Chartered Surveyors Leeds West Yorkshire
Approximate Population: 761,100
The name “Leeds” is thought to be derived from “Loidis”, a word of Celtic origin. Bede wrote: “…regione quae vocatur Loidis” — region known as Loidis. This root also survives in the nearby place names of Ledston and Ledsham. Leeds was mentioned as “Ledes” in the Domesday Book of 1086, after which the name evolved into “Leedes” and finally “Leeds”.
The 1866 map of Leeds.
Leeds was an agricultural market town in the Middle Ages, and received its first charter in 1207. In the Tudor period Leeds was mainly a merchant town, manufacturing woollen cloths and trading with Europe via the Humber estuary. The population grew from 10,000 at the end of the 17th century to 30,000 at the end of the 18th. At one point nearly half of England’s total exports passed through Leeds. At the time of the Industrial Revolution Leeds grew rapidly and the population rose to over 150,000 by 1840. The city’s industrial growth was helped by the building of the Aire and Calder Navigation in 1699, Leeds and Liverpool Canal in 1816 and the railway in 1848.
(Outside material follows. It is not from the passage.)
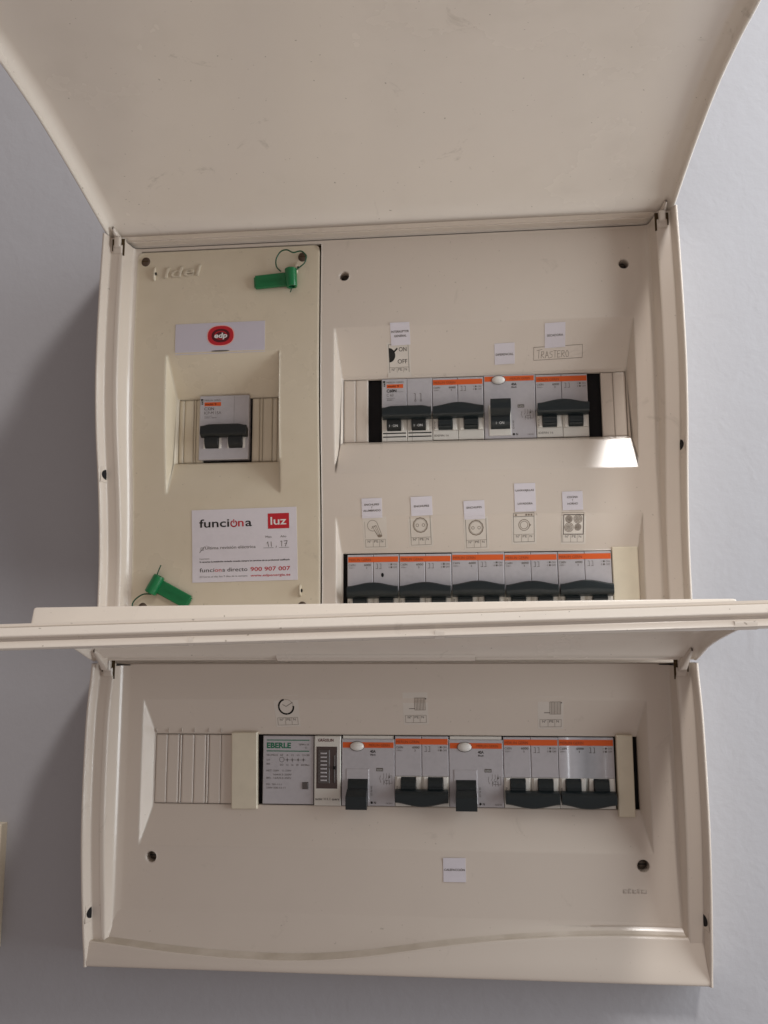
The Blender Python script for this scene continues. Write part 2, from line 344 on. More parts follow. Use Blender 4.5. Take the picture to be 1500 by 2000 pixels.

In 1893 Leeds was granted city status. The industries that developed in the Industrial Revolution included making machinery for spinning, machine tools, steam engines and gears as well as other industries based on textiles, chemicals, leather and pottery. Coal was extracted on a large scale and the Middleton Railway, the first successful commercial steam locomotive railway in the world, transported coal from Middleton colliery into the centre of Leeds.